Important Changes to Florida’s Proposal for Settlement Rule Takes Effect July 1, 2022

On May 26, 2022, the Florida Supreme Court issued an opinion that amended Florida Rule of Civil Procedure 1.442, which governs the procedural requirements for service of proposals of settlement. Specifically, effective July 1, 2022 at 12:01 am, Rule 1.442, subdivisions (c)(2)(C) and (c)(2)(D) are amended “to exclude nonmonetary terms from a proposal for settlement, with the exceptions of a voluntary dismissal of all claims with prejudice and any other nonmonetary terms permitted by statute.”

Per the Court’s Opinion, the intent of the amendments is to “align Rule 1.442 with the substantive elements of Florida’s settlement proposal statutes,” including section 768.79, Florida Statutes. As a result of the amendments, parties will no longer be permitted to attach releases to their proposals for settlement. Rather, acceptance of a proposal for settlement may now only be conditioned upon a “voluntary dismissal.” The Court carved out exceptions to the amendment to account for circumstances in which nonmonetary terms are “permitted by statute.”

The current Rule states that “any relevant conditions” may be included in a settlement proposal. That language was stricken by the Florida Supreme Court from the Rule in May and replaced to reflect that shall “exclude nonmonetary terms.” However, the new Rule provides for exceptions “of a voluntary dismissal of all claims with prejudice and any other nonmonetary terms permitted by statute.” The relevant statute that provides for nonmonetary terms is Florida Statutes §70.001(4)(c). This section includes nonmonetary terms that governmental entities may include in settlement offers whenever government action “inordinately burdens private property rights.” The second change to Rule 1.442 is found in Section (c)(2)(D). The amendment keeps the language that the proposal must state the total amount sought, but strikes out the allowance of all nonmonetary terms. See In re Amendments to Florida Rule of Civil Procedure 1.442, SC21-277, 2022 WL 1679398 (Fla. May 26, 2022).

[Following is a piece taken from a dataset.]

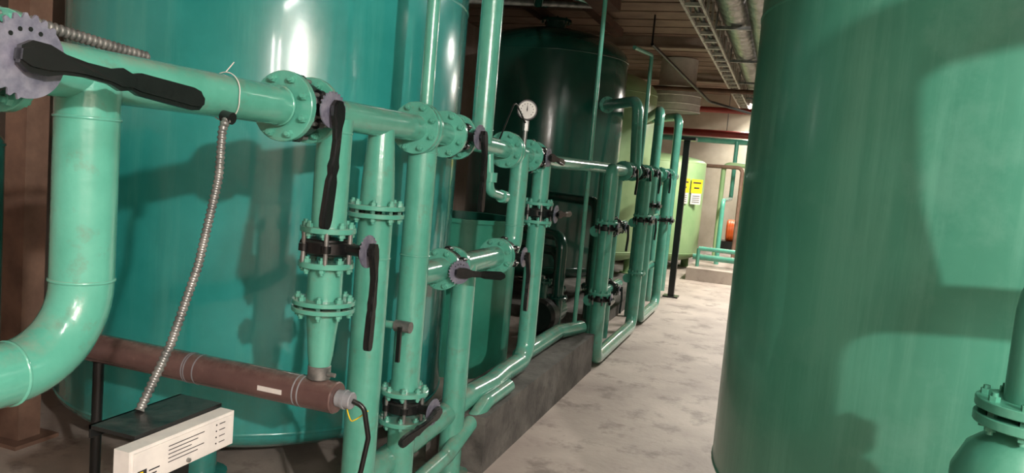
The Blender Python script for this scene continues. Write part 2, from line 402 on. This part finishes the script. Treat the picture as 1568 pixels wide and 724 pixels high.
# brine tank (open top)
m=MB()
cx,cy,R=-2.3,5.5,.42
m.run((cx,cy,0),Z,[(R,0),(R,1.15)],tankB,64); m.run((cx,cy,1.15),Z,[(R,0),(R+.03,0)],tankB,64); m.run((cx,cy,1.15),Z,[(R+.03,0),(R+.03,.03)],tankB,64)
m.run((cx,cy,1.18),Z,[(R+.03,0),(R-.02,0)],tankB,64); m.run((cx,cy,0),Z,[(R-.02,1.18),(R-.02,.9)],tankD,64); m.cap((cx,cy,0),Z,R-.02,.9,tankD,64); m.cap((cx,cy,0),Z,R,0,tankB,64)
m.done('brine_tank')
# right side pipe with flange and check valve, plus an added shadow-casting bend
m=MB()
rx,ry=.585,2.0
m.tube([(rx,ry,1.0),(rx,ry,1.52),(1.9,ry-.1,1.52)],.06,tankR,bend=.15,seg=28)
m.flange((rx,ry,1.155),Z,r=.115,th=.022,mat=tankR); m.flange((rx,ry,1.12),Z,r=.115,th=.022,mat=tankR)
prof=[(.06,-.0),(.075,-.02),(.12,-.06),(.145,-.12),(.145,-.18),(.12,-.25),(.07,-.3),(.062,-.33)]
m.run((rx,ry,1.11),Z,prof,tankR,32)
m.cyl((rx,ry,.80),(rx,ry,0),.06,tankR,seg=28); m.flange((rx,ry,.77),Z,r=.115,mat=tankR)
m.cyl((rx,ry,0),(rx,ry,.02),.11,tankR)
m.tube([(.70,1.985,1.53),(.68,1.92,1.8),(.74,1.76,2.19),(.93,1.58,2.32),(1.15,1.5,2.38),(1.55,1.46,2.42),(1.6,1.45,3.55)],.09,tankR,bend=.25,seg=28)  # added pipe bend, out of view, casts the arc shadow on the right tank
m.done('check_valve_riser')
# ---------------------------------------------------------------- far manifold
far=empty('distant_pipe_manifold')
m=MB()
XB=-1.31
zf=1.63
m.cyl((-1.40,7.0,zf),(-1.40,10.6,zf),.05,pipeM)
for y in (7.0,7.14,7.45,7.9,8.2,8.7,9.2,9.35,9.9): m.flange((-1.40,y,zf),Y,r=.09)
m.tube([(XB,6.1,1.58),(XB,6.1,.07),(XB,7.75,.07),(XB,7.75,1.55)],.058,pipeM,bend=.13,seg=20)
m.tube([(XB,8.15,1.6),(XB,8.15,.07),(XB,9.3,.07),(XB,9.3,1.6)],.055,pipeM,bend=.13,seg=20)
m.tube([(XB,6.1,1.5),(XB,6.1,1.63),(-1.40,7.0,1.63)],.05,pipeM,bend=.05,seg=20)
for y in (6.7,7.3,8.6,9.9): m.cyl((-1.5,y,.0),(-1.5,y,1.63),.045,pipeM)
for y in (6.1,7.75): 
    m.flange((XB,y,1.20),Z,r=.09); m.flange((XB,y,.62),Z,r=.09)
for (p,q) in ((6.1,7.3),(7.75,9.3)):
    m.cyl((-1.40,p,1.12),(-1.40,q,1.12),.045,pipeM)
    m.cyl((-1.40,p,.55),(-1.40,q,.55),.045,pipeM)
m.tube([(-2.0,8.4,2.33),(-1.45,7.65,2.33),(-1.40,7.6,1.63)],.055,pipeM,bend=.12)
m.flange((-1.9,8.26,2.33),(.55,-.75,0),r=.09)
m.tube([(-1.98,10.9,2.36),(-1.42,8.9,2.36),(-1.40,8.75,1.63)],.055,pipeM,bend=.12)
m.tube([(-1.9,11.2,2.42),(-1.4,10.4,2.42),(-1.4,10.3,.1)],.055,pipeM,bend=.12)
m.tube([(-1.55,7.7,2.86),(-1.45,8.15,2.86),(-1.45,8.15,1.63)],.02,pipeM,bend=.03)
m.done('distant_pipes',far)
m=MB()
for (x,y,a_,b_) in ((-1.8,6.6,0.0,1.0),(-1.95,7.1,0.0,.8),(-1.72,7.5,0.12,1.3)):
    m.tube([(x,y,a_),(x,y,b_),(x-.7,y+.6,b_)],.05,tankD,bend=.12); m.flange((x,y,.45),Z,r=.09,mat=tankD)
m.done('underfloor_drain_pipes',far)
m=MB()
m.cyl((-1.9,6.55,.3),(-1.9,6.9,.3),.13,tankD,bev=.02); m.cyl((-1.9,6.35,.3),(-1.9,6.55,.3),.16,black,bev=.03); m.box((-2.05,6.35,0),(-1.75,6.95,.14),black); m.cyl((-1.9,6.45,.3),(-1.9,6.45,.6),.045,tankD); m.flange((-1.9,6.45,.6),Z,r=.08,mat=tankD)
m.box((-1.97,6.62,.42),(-1.83,6.76,.50),steel)
m.done('booster_pump')
for (x,y,z,ax) in [(-1.40,7.07,zf,Y),(-1.40,7.8,zf,Y),(-1.40,8.45,zf,Y),(-1.40,9.27,zf,Y),(XB,6.1,1.16,Z),(XB,7.75,1.16,Z),(XB,6.1,.58,Z),(-1.4,6.9,1.12,Y),(-1.4,8.5,1.12,Y),(-1.4,6.9,.55,Y),(XB,8.15,1.3,Z),(XB,9.3,1.1,Z)]:
    valve((x,y,z),ax,Xp,(.1,-.3,-1) if ax==Y else (.1,-1,0),L=.24,so=.11,k=.9)
m=MB(); m.box((-1.32,10.48,0),(-1.24,10.56,2.15),black); m.box((-1.38,10.42,0),(-1.18,10.62,.02),black); m.box((-1.40,10.4,2.12),(-1.16,10.64,2.16),black); m.done('steel_post')
m=MB(); m.tube([(-4.5,16,2.57),(3.6,16,2.57)],.07,redM)
for x in (-3,-1.2,1,3): m.cyl((x,16,2.6),(x,16,3.55),.008,steel,seg=8)
m.done('fire_main_pipe')
m=MB(); m.tube([(-4.45,15.8,2.42),(3.55,15.8,2.42)],.055,pipeM); m.tube([(-1.1,15.0,.2),(-1.1,15.0,1.95),(-.2,15.0,1.95),(-.2,15.0,.2)],.045,tankP,bend=.12)
m.tube([(-.75,14.8,.2),(-.75,14.8,1.9),(-2.0,15.3,1.9)],.035,postM,bend=.1); m.cyl((-1.3,13.1,.34),(.3,13.1,.34),.05,pipeM); m.cyl((-1.2,12.9,.5),(.2,12.9,.5),.035,pipeM)
m.cyl((-1.2,12.9,0.2),(-1.2,12.9,.5),.03,pipeM); m.cyl((0.2,12.9,0),(0.2,12.9,.5),.03,pipeM)
m.tube([(-.95,13.6,.2),(-.95,13.6,1.3),(-.95,15.6,1.3),(-.95,15.6,2.42)],.04,pipeM)
m.cyl((-.55,15.5,.2),(-.55,15.5,2.42),.05,brown)
m.done('utility_pipes')
m=MB(); m.cyl((-1.0,16.2,.65),(-.55,16.2,.65),.22,orange,bev=.02); m.cyl((-.55,16.2,.65),(-.35,16.2,.65),.12,orange); m.cyl((-.35,16.2,.65),(-.1,16.2,.65),.22,pipeM,bev=.03)
m.box((-1.1,15.95,.2),(-.4,16.45,.44),black)
for i in range(10): m.run((-.98+i*.045,16.2,.65),Xp,[(.22,0),(.235,.01),(.22,.02)],orange,24)
m.done('pump_motor')
m=MB(); m.box((-.8,17.3,.2),(-.3,17.6,1.7),grey); m.box((-.78,17.28,.3),(-.32,17.3,1.6),white); m.box((-.7,17.27,1.2),(-.6,17.28,1.4),ink); m.done('electrical_cabinet')
m=MB(); m.box((-1.33,12.55,0),(-.3,17.9,.2),conc); m.done('pump_plinth')
m=MB()
sx=-1.62;sy=13.52
n=V((.55,-.83,0)).normalized(); t_=V((.83,.55,0)).normalized()
def sign(mb,c,w,h,mat):
    c=V(c); mb.poly([c-t_*w/2-V((0,0,h/2)),c+t_*w/2-V((0,0,h/2)),c+t_*w/2+V((0,0,h/2)),c-t_*w/2+V((0,0,h/2))],n,.004,mat)
for dx in (0,.28):
    c=V((sx,sy,1.5))+t_*dx*.85 + V((0,dx*.12,0))
    sign(m,c,.21,.24,yellow); sign(m,c-V((0,0,.22)),.19,.19,white)
    for k,w in ((.06,.15),(-.03,.10)):
        sign(m,c+n*.003+V((0,0,k)),w,.025,ink)
    for k in range(4): sign(m,c+n*.003-V((0,0,.17+k*.035)),.14,.010,ink)
m.done('caution_sign')
# ---------------------------------------------------------------- overhead
m=MB()
TX0,TX1=-1.0,-.84
for sx_ in (TX0,TX1):
    m.box((sx_-.012,2.5,3.10),(sx_+.012,17.5,3.13),tray); m.box((sx_-.012,2.5,3.33),(sx_+.012,17.5,3.36),tray)
    for i in range(34): m.box((sx_-.010,2.5+i*.44,3.13),(sx_+.010,2.56+i*.44,3.33),tray)
for i in range(34): m.box((TX0,2.5+i*.44,3.10),(TX1,2.55+i*.44,3.13),tray)
for i in range(8):
    for sx_ in (TX0,TX1): m.cyl((sx_,2.5+2*i,3.3),(sx_,2.5+2*i,3.55),.006,steel,seg=6)
m.tube([(-.92,2.5,3.16),(-.92,17.4,3.16)],.03,black,seg=10); m.tube([(-.88,2.5,3.15),(-.88,17.4,3.15)],.02,brown,seg=10)
m.done('cable_tray')
m=MB(); m.tube([(-.58,4.2,3.2),(-.58,17.6,3.2)],.15,foil,seg=28,rib=(.06,.06)); m.tube([(-.32,4.2,3.0),(-.34,12,3.0),(-.4,17.6,2.98)],.10,foil,seg=24,rib=(.05,.06))
for i in range(6): m.box((-.76,5.5+2*i,3.02),(-.2,5.54+2*i,3.05),steel); m.cyl((-.76,5.52+2*i,3.03),(-.76,5.52+2*i,3.54),.006,steel,seg=6); m.cyl((-.2,5.52+2*i,3.03),(-.2,5.52+2*i,3.54),.006,steel,seg=6)
m.done('insulated_duct')
m=MB(); m.run((-1.84,13,2.70),Z,[(.40,0),(.40,.38),(.30,.42),(.3,.85)],white,40); m.cap((-1.84,13,2.7),Z,.4,0,steel,40)
for z in (.0,.12,.25,.38): m.run((-1.84,13,2.70+z),Z,[(.4,-.01),(.412,0),(.4,.01)],white,40)
m.done('ventilation_drum')
m=MB()
m.tube([(-1.7,9.5,3.2),(-1.2,12.0,2.8),(-.5,13.5,2.75)],.02,black,bend=.5); m.tube([(-4.4,12.3,3.0),(3.5,12.3,3.0)],.035,brown); m.tube([(-4.4,13.9,2.85),(3.5,13.9,2.85)],.05,redM)
for x in (-3,0,2.5):
    m.cyl((x,12.3,3.0),(x,12.3,3.55),.008,steel,seg=8); m.cyl((x,13.9,2.85),(x,13.9,3.55),.008,steel,seg=8)
m.cyl((-1.7,9.5,3.2),(-1.7,9.5,3.55),.012,black,seg=8)
m.done('overhead_service_pipes')
m=MB()
m.box((-3.4,8.3,3.38),(-1.9,8.42,3.48),brown); m.box((-3.0,7.9,3.36),(-2.88,10,3.46),brown); m.box((-2.3,7.6,3.36),(-2.18,10,3.46),brown)
m.box((-2.0,6.2,3.22),(-1.75,7.8,3.42),brown); m.tube([(-2.2,6.6,3.3),(-2.5,7.4,3.22),(-2.55,7.8,3.3)],.05,tankD)
m.tube([(-3.2,6.8,3.1),(-2.0,7.9,3.3)],.03,steel); m.tube([(-2.6,6.0,3.2),(-2.0,8.1,3.34)],.025,pipeM)
m.done('hanging_bracket_frame')
# ---------------------------------------------------------------- room
def slab(name,lo,hi,mat):
    m=MB(); m.box(lo,hi,mat); return m.done(name)
slab('floor',(-4.5,-3.2,-.1),(3.6,18.2,0),conc)
slab('wall_left',(-4.6,-3.2,0),(-4.5,18.2,3.7),wallM)
slab('wall_right',(3.6,-3.2,0),(3.7,18.2,3.7),wallM)
slab('wall_far',(-4.5,18.1,0),(3.6,18.2,3.7),wallF)
slab('wall_back',(-4.5,-3.3,0),(3.6,-3.2,3.7),wallM)
m=MB(); m.box((-4.6,-3.3,3.62),(3.7,18.3,3.72),ceilM)
y=-3.1
while y<18: 
    m.box((-4.5,y,3.56),(3.6,y+.42,3.63),ceilM); m.box((-4.5,y+.44,3.60),(3.6,y+.46,3.625),beamM); y+=.48
m.done('ceiling')
for y in (-.9,3,7.1,11,14.6):
    m=MB(); m.box((-4.5,y,3.42),(3.6,y+.12,3.56),beamM); m.box((-4.5,y-.04,3.40),(3.6,y+.16,3.42),beamM); m.done('ceiling_beam')
slab('curb',(-1.62,3.6,0),(-1.30,6.0,.30),curbM)
slab('tank_plinth',(-4.0,7.7,0),(-1.62,12.4,.12),curbM)
m=MB(); m.box((-3.58,2.72,0),(-3.44,2.84,3.56),postM); m.box((-3.64,2.66,0),(-3.38,2.9,.02),postM); m.done('support_post')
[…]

Effective July 1, 2022, Rule 1.442 will no longer permit parties to include non-monetary terms in their Proposals for Settlement. This includes, but is not limited to terms and conditions such as confidentiality, indemnity or hold harmless language, and other conditions material to many settlements. This change is significant for litigants and parties, who, because of their exposures to additional claims, extra-contractual damages, and/or bad faith claims, have generally required releases as part of settlements to ensure finality and put an end to their exposure. In light of the foregoing, those parties who, because of their requirements or exposures to additional claims and/or extra-contractual damages, must give additional consideration to and carefully evaluate and weigh the pros and con before deciding whether a proposal for settlement is the best mechanism for what they wish to accomplish in resolving the underlying litigation. As such, the decision whether to file a proposal for settlement should be discussed with counsel to ensure the benefits and possible ramifications are prudently deliberated and understood.

Florida Rule of Civil Procedure 1.442 and section 768.79, Florida Statutes, are intended to encourage settlement and promote efficient resolution of litigation. While the Florida Supreme Court’s amendments will certainly minimize litigation related to interpreting allegedly ambiguous language in proposals for settlements and their accompanying releases, parties and their counsel must now carefully consider whether a proposal under the new Rule will, indeed, promote efficient resolution of litigation, or, will it only create additional litigation and problems after the service and acceptance of a proposal under the new Rule.